KYIV (Reuters) - White House national security adviser Jake Sullivan said during a trip to Kyiv on Wednesday that a major U.S. aid package that has been blocked by Republicans for months would "get to Ukraine" and vowed that Washington's support would continue.

Vital U.S. aid for Ukraine has been stuck in Congress since late last year, piling more pressure on already outgunned Ukrainian troops fighting a better armed and larger foe two years since Russia launched its full-scale invasion.

"From our perspective we are confident we will get this done. We will get this aid to Ukraine," Sullivan told a joint press conference after meeting Ukrainian presidential chief of staff Andriy Yermak.

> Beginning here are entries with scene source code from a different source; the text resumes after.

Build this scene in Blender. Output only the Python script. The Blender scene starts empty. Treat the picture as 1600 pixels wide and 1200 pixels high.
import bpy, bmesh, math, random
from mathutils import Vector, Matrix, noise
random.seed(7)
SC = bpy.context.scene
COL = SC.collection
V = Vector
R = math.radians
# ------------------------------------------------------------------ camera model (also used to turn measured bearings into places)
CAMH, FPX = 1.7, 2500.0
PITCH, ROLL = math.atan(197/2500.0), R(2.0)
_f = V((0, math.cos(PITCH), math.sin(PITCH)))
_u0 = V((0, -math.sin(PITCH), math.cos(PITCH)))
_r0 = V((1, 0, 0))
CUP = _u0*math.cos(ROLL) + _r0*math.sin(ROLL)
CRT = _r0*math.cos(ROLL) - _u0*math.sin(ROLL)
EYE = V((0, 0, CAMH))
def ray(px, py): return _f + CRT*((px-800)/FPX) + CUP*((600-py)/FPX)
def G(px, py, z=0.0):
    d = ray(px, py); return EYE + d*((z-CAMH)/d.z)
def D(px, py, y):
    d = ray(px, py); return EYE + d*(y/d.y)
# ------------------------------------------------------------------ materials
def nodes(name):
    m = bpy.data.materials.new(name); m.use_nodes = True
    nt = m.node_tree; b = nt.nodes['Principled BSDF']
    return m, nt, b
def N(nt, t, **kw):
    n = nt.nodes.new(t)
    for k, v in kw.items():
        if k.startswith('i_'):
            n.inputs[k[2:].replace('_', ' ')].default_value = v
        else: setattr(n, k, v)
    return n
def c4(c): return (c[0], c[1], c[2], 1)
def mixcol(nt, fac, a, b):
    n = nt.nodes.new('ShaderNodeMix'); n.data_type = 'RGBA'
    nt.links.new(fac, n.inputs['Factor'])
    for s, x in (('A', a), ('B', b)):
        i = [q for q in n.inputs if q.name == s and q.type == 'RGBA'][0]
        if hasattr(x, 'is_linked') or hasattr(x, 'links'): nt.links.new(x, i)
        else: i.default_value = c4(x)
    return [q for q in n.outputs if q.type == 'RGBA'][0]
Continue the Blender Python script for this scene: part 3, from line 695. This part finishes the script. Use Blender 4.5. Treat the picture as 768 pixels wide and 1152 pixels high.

Sullivan gave no timeline for the arrival of the aid, but said there was no need to talk about a "plan B", appearing to reject the idea the aid could be provided in the form of a loan.

"I am confident that we will achieve plan A. We will get a strong bipartisan vote in the House for an assistance package for Ukraine, and we will get that money out the door as we should," he said.

He said the process had "already taken too long".

Russian troops occupy more than a sixth of Ukraine's territory and are on the offensive again after weathering Ukraine's counteroffensive last year.

Moscow has been inching forward in the east as Ukrainian troops face shortages of artillery rounds, manpower problems and question marks over the depth and strength of their defensive fortifications.

Yermak said they had discussed Ukraine's current battlefield needs, the NATO military alliance's summit in Washington in July and a peace summit in Switzerland that Kyiv wants to happen this spring.

Ukraine does not plan to invite Russia to that summit, which aims to build on President Volodymyr Zelenskiy's vision of peace. His blueprint envisages a full withdrawal of Russian troops that Moscow has dismissed as a non-starter.

Yermak told the news conference that he believed that China - which had a senior envoy this month tour European capitals, including Kyiv and Moscow - could take part in the summit.

China, the world's no. 2 economy, is seen as an ally of Russia and has deep economic ties with Moscow. Its participation in the summit would be seen as a big diplomatic win for Ukraine.

"The latest visit of the special representative of China gives cautious hope that China will also participate in this process," Yermak said.